Even though the Federal Communications Commission has repeatedly said that wireless and landline phone providers are allowed to offer robocall-blocking services to their customers, some carriers have continued to incorrectly insist — and provide misinformation to consumers — that they simply don’t have the authority to deploy this technology. In an effort to make things clear once and for all, FCC Chair Tom Wheeler has sent letters to these companies that there are no regulatory roadblocks stopping them from helping their customers stop annoying — often illegal — automated and prerecorded robocalls.
“Nothing in the Commission’s rules and orders prevents [phone companies] from offering customers robocall blocking technology,” writes Wheeler in letters to the chief executives at AT&T, CenturyLink, Frontier, Sprint, T-Mobile, U.S. Cellular, and Verizon. “I strongly urge you to offer your customers robust call blocking at no cost.”
Between the Do Not Call List and rules prohibiting private robocallers from sending prerecorded messages or texts without having received prior consent, robocalling as a legitimate-but-annoying telemarketing tool has virtually disappeared. Yet complaints about robocalls continue to grow in number, indicating that most of these calls are being placed illegally, often by scammers.
In spite of this, many in the telecom industry have been reluctant to deploy robocall blockers, citing technological issues and raising concerns that all existing blockers could inadvertently block legitimate calls from going through.
“We understand that providers do not want to block calls without their customers’ permission,” writes Wheeler in his letters to the telecom CEOs. “We agree and said as much last summer — consumers should only opt into any blocking/filtering solution after the provider has given them an understanding of the solution’s capabilities.”
Wheeler also takes issue with the telecom industry’s stance that blockers should be put on hold until new Caller ID authentication standards are in place, saying that “is not a valid excuse to delay” deployment.
“We agree that work on authentication standards is important and urge you and other providers to help accelerate the development of such standards, he writes. “But this work should not come at the expense of offering consumers robocall blocking solutions now.”
In addition to writing the telecom CEOs, Wheeler has written separate letters to execs at companies like Level 3 and Bandwidth.com that provide the important backbone of the internet, connecting your local broadband network to the rest of the world. More relevant to this discussion, these companies connect internet phone services like FiOS and Xfinity to the phone companies.
In these letters, Wheeler calls for companies to maintain the integrity of Caller ID information as calls get passed from network to network. Many scam robocallers use fake “spoofed” numbers and then route their calls through multiple networks, making it very difficult to trace it back to the source.
Additionally, the letters ask Level 3 and Bandwidth to help improve caller ID authentication by creating a “Do-Not-Originate” list.

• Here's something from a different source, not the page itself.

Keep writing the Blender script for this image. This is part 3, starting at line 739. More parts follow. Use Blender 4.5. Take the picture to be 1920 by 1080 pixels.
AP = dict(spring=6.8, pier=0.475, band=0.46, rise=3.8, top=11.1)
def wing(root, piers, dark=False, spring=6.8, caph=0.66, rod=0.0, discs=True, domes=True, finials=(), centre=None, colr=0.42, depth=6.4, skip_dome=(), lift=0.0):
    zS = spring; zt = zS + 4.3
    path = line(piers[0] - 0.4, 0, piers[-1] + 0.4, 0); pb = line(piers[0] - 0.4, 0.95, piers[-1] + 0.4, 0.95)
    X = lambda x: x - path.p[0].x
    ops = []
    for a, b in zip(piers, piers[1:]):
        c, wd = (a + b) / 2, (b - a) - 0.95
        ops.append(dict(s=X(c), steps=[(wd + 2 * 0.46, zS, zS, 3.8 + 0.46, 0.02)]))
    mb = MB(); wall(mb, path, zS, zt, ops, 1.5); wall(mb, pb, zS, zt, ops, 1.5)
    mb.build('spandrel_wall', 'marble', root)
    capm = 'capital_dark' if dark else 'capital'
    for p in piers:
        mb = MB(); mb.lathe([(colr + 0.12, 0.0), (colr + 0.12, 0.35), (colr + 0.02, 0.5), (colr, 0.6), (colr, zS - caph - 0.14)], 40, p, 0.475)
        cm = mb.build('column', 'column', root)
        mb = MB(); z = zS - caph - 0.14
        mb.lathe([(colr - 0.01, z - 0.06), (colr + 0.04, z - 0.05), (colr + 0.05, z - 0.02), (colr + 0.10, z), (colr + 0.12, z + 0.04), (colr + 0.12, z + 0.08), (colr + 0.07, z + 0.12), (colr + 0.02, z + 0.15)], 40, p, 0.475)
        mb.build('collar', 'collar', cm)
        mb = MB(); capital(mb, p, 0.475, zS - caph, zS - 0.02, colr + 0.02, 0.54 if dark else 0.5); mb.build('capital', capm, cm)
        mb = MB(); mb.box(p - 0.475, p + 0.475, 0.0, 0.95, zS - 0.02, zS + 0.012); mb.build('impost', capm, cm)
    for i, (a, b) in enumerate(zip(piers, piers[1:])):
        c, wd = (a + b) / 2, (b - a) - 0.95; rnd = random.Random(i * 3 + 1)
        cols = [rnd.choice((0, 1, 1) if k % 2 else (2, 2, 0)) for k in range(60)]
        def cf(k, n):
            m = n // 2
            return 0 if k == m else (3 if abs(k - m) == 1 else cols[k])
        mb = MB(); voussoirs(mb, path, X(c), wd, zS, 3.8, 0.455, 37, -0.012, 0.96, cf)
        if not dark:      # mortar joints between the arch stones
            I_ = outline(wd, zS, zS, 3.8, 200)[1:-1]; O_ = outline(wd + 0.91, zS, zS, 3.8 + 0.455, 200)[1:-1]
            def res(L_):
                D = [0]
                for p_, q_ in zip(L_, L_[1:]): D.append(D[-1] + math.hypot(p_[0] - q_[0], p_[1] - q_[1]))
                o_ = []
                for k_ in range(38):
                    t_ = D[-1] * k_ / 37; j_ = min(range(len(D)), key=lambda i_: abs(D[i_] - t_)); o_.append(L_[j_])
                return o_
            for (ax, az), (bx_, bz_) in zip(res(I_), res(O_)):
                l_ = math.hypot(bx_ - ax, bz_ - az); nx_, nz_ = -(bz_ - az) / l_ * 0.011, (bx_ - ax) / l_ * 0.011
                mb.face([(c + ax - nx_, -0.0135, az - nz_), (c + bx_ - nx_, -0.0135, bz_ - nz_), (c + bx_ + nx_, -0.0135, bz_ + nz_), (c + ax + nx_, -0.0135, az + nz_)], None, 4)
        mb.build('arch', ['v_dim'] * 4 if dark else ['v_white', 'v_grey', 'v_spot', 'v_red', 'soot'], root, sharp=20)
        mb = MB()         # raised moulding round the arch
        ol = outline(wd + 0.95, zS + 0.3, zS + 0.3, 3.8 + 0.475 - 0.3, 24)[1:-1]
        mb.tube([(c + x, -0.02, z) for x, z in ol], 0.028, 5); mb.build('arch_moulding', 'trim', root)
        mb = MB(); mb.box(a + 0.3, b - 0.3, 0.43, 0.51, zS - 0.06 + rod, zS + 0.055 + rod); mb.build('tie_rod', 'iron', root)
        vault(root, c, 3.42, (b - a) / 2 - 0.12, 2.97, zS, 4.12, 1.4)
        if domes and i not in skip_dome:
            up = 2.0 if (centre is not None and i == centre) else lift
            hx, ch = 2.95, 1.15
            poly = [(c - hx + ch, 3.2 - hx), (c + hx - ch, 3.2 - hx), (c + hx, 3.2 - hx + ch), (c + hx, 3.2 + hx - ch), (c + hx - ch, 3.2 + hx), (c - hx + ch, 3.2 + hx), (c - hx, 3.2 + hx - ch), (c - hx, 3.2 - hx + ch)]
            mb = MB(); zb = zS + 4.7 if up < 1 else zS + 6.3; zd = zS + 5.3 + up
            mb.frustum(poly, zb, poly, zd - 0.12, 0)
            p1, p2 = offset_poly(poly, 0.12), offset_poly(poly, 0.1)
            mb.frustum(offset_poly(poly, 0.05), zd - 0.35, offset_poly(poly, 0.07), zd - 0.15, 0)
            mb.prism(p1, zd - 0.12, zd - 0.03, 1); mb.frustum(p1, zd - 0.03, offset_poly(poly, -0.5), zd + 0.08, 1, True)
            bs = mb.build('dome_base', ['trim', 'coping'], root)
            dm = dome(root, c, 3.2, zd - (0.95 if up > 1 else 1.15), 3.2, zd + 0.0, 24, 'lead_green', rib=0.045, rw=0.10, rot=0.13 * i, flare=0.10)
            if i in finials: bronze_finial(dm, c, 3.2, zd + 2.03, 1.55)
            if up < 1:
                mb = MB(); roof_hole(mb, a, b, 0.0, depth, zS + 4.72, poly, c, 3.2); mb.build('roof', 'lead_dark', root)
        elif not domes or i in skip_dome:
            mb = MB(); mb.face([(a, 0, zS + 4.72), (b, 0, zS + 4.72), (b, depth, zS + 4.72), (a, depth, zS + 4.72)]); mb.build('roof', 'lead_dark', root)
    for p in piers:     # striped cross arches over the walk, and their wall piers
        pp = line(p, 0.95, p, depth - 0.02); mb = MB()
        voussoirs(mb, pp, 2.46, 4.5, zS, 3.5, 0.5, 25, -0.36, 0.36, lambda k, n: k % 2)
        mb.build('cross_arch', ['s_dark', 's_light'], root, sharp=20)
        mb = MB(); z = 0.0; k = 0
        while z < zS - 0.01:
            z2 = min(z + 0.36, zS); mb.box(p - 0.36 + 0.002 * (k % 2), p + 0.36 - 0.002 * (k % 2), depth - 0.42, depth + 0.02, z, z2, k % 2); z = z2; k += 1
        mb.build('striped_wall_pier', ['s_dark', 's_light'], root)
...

“The Do-Not-Originate list would allow domestic entities that are regularly impersonated by caller ID spoofing, such as government agencies, financial institutions, or health care facilities, to register their outbound numbers in a database,” explains Wheeler. “If a call from one of these numbers reaches a gateway from outside the United States, it could be marked as suspicious or blocked, likely significantly reducing fraud.”

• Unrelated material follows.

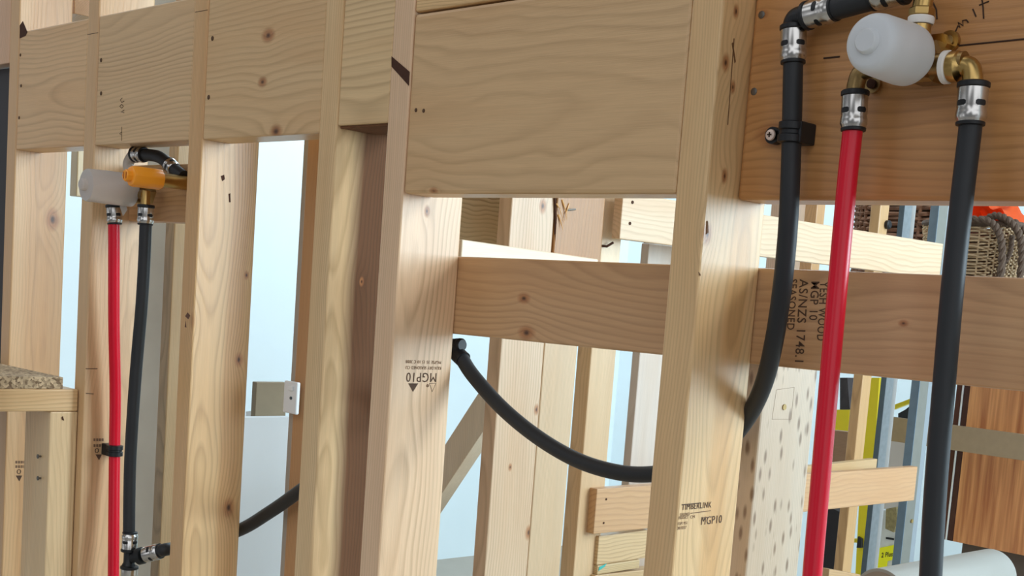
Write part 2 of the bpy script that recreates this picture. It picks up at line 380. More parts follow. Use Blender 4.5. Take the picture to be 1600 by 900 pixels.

Both the phone providers and the backbone providers have been given 30 days to reply to Wheeler’s letter.
Wheeler is in a bit of a pickle with regard to robocalls. On one front, lawmakers, consumer advocates, and the American people have pushed the FCC to help expedite robocall blocking. At the same time, the FCC has the unenviable task of having to figure out new Congressionally mandated rules that would allow the federal government — and certain companies that work for the government — to make debt-collection robocalls.
That would be almost like asking the USDA to tighten up beef safety standards while simultaneously figuring out how to let the federal government sell contaminated beef.
To that end, the FCC has proposed rules it contends will minimize the annoyance of these unwanted calls — like putting a cap on the number calls a collector can make to an alleged debtor each month; requiring that collectors’ messages make it clear that the debtor has a right to request that the calls stop; and barring collectors from placing robocalls to friends or family members of the debtor.